G7 liderleri, İran’ın nükleer silah edinmesine karşı çıkarak ve Orta Doğu’daki gerilimin azaltılması çağrısında bulunarak ortak bir bildiri yayımladı.
G7 Zirvesi, Orta Doğu’daki gerilimin azaltılması çağrısı ve İran’ın nükleer silah edinmesine izin verilemeyeceği yönünde ortak bir açıklamayla sona erdi. Ancak 6 liderin katıldığı görüşmelerde, Rusya’nın Ukrayna’daki savaşı ve İsrail-İran çatışması gibi kritik konular ele alınsa da, bu ve benzeri birçok acil meselede somut bir uzlaşmaya varılamadı.
Bu açıklama, ABD Başkanı Donald Trump’ın zirveden erken ayrılmasına rağmen zengin ülkeler koalisyonunun küresel politikaları hâlâ etkileyebileceğini göstermek zorunda kalan bir zirvenin kapanışını işaret ediyordu.
Salı günkü kapanış oturumlarında Kanada Başbakanı Mark Carney ile birlikte İngiltere, Fransa, Almanya, İtalya ve Japonya liderlerine Ukrayna Cumhurbaşkanı Volodimir Zelenskiy ve NATO şefi Mark Rutte eşlik etti.
"Müttefiklerimizin desteğine ihtiyacımız var ve ben de buradayım," diyen Zelenskiy sözlerine şöyle devam etti: "Barış görüşmelerine, koşulsuz ateşkese hazırız. Bunun çok önemli olduğunu düşünüyorum. Ancak bunun için baskıya ihtiyacımız var."
Geri kalan liderler, kritik minerallere küresel erişimi tehlikeye atabilecek piyasa dışı politikalar olarak adlandırdıkları şeylerle ortaklaşa mücadele etmeye karar verdiler.
Liderler ayrıca, yapay zekânın istihdam ve çevre üzerindeki olumsuz etkilerini sınırlandırma ve "teknolojik devrimin" potansiyelini kucaklama sözü verdiler.
Diğer çeşitli konularda da mutabakata varıldı ancak zirvenin önemli küresel meselelerde dayanışma sergileme niyetine rağmen Rusya'nın Ukrayna'yı işgaline ilişkin ortak bir açıklama yapılmadı.

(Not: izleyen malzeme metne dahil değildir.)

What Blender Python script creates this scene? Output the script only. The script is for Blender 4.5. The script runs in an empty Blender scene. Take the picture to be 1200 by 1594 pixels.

Dünya liderleri Kanada'nın Rocky Mountain tatil beldesi Kananaskis'te bir araya gelirken Zelenskiy'nin Trump ile görüşmesi planlanıyordu ancak Trump'ın salı günü Orta Doğu'daki gerilimi gerekçe göstererek zirveden bir gün erken ayrılmayı tercih etmesi üzerine bu görüşme iptal edildi.
Ayrıca ABD daha önce Ukrayna'nın geniş maden kaynaklarına Amerikan erişimine izin veren bir anlaşma imzalamıştı.
Zirvede gazetecilere bilgi veren üst düzey bir Kanadalı yetkili, Washington'un Rusya ile müzakereleri teşvik etme çabaları sırasında Ukrayna konusunda ortak bir açıklama yapılmasına karşı çıktığını belirtti.
Trump'ın yokluğunda geri kalan altı lider Ukrayna konusunda kapsamlı bir oturum gerçekleştirdi. Oybirliği sağlanamasa da liderler ayrı ayrı Zelenskiy ile bir araya gelerek Kiev'e desteklerinin devam edeceği ve ülkesinin Rusya'ya karşı donanımlı olmasını sağlayacakları konusunda güvence verdiler.
Zirve büyük ölçüde İsrail ile İran arasında, İran'ın nükleer programı nedeniyle yaşanan ve tırmanma potansiyeli taşıyan hesaplaşmanın gölgesinde kaldı. İsrail, İran'ı hedef alan bir hava bombardımanı kampanyası başlatırken İran da füze ve insansız hava aracı saldırılarıyla karşılık verdi.
Fransa Cumhurbaşkanı Emmanuel Macron, ABD ve diğer güçlerin İran'da rejim değişikliği için bastırmasına karşı uyarıda bulunarak bunun Orta Doğu'yu istikrarsızlaştırabileceğini öne sürdü. Netanyahu daha önce İranlıları İsrail'in saldırılarını hükümeti devirmek için bir araç olarak kullanmaya çağırmıştı.
Macron ise "Bugün yapılacak en büyük hatanın İran'da askeri yollarla rejim değişikliği peşinde koşmak olacağına inanıyorum zira bu kaosa yol açacaktır" dedi.
Trump ayrılmadan önce diğer liderlerle birlikte İran'ın "asla nükleer silaha sahip olamayacağını" belirten ve "Gazze'de ateşkes de dahil olmak üzere Orta Doğu'daki düşmanlıkların azaltılması" çağrısında bulunan bir açıklama yayınladı.